Acts Online
GT Shield

Employment Equity Act, 1998 (Act No. 55 of 1998)

Code of Good Practice

Preparation, Implementation and Monitoring of the Employment Equity Plan (EE Plan)

6. Process for Constructing Plan

6.1.3 Conducting an Analysis (contained in EEA12 of regulations) Review of employment policies, practices, procedures, and working environment


The review should include a critical examination of all established policies, practices, procedures and the working environment to identify barriers that directly or indirectly impede one or more of the designated groups’ equitable representation in the workplace, including those relating to—

(a) Recruitment, selection, pre-employment testing and induction, promotion, development and retention.
(b) Succession and experience planning, promotions and transfers.
(c) Job assignments and training opportunities.
(d) Performance and remuneration, including equal pay for work of equal value4.
(e) Discipline and dispute resolution.
(f) Working conditions, including the accommodation of cultural, religious and other diversity differences.
(g) Reasonable accommodation, including for persons with disabilities
(h) Corporate culture.
(i) Any other policy, procedure or practice that may arise from the consultation process.

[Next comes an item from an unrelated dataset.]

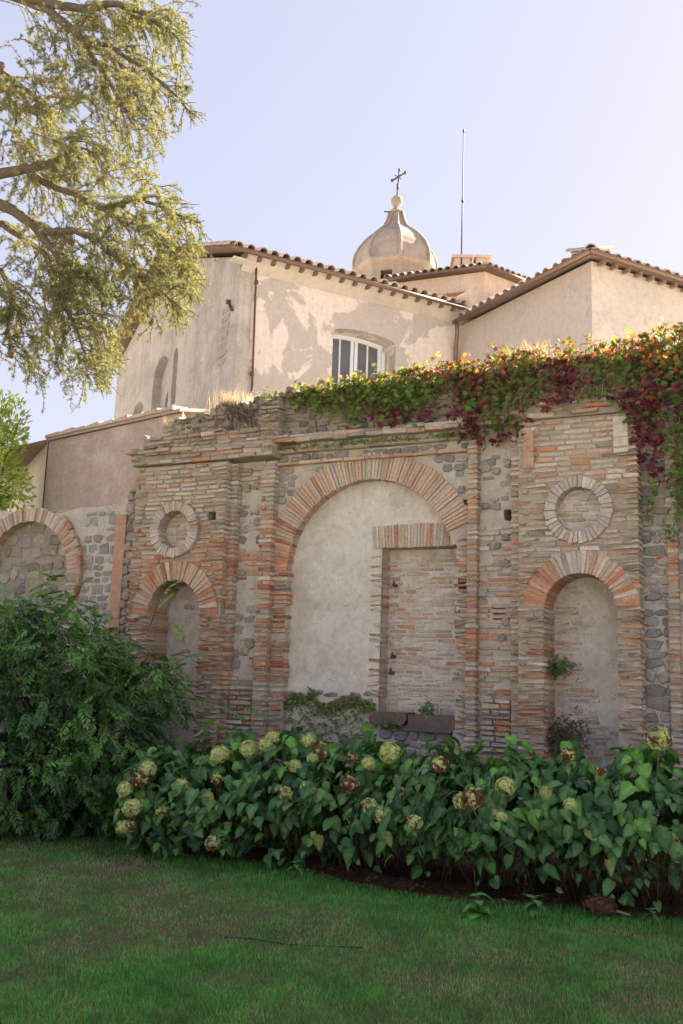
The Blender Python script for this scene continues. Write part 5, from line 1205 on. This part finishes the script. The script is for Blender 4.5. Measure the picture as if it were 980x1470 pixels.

4 Section 16 (3) (4) (5)of the LRA states that:


Subject to subsection (5), whenever an employer is consulting or bargaining with a representative trade union, the employer must disclose to the representative trade union all relevant information that will allow the representative trade union to engage effectively in consultation or collective bargaining. The employer must notify the trade union representative or the representative trade union in writing if any information disclosed in terms of subsection (2) or (3) is confidential. An employer is not required to disclose information that is legally privileged;

(a) that the employer cannot disclose without contravening a prohibition imposed on the employer by any law or order of any court;
(b) that is confidential and, if disclosed, may cause substantial harm to an employee or the employer; or
(c) that is private personal information relating to an employee, unless that employee consents to the disclosure of that information.


If there is a dispute about what information is required to be disclosed in terms of this section, any party to the dispute may refer the dispute in writing to the Commission.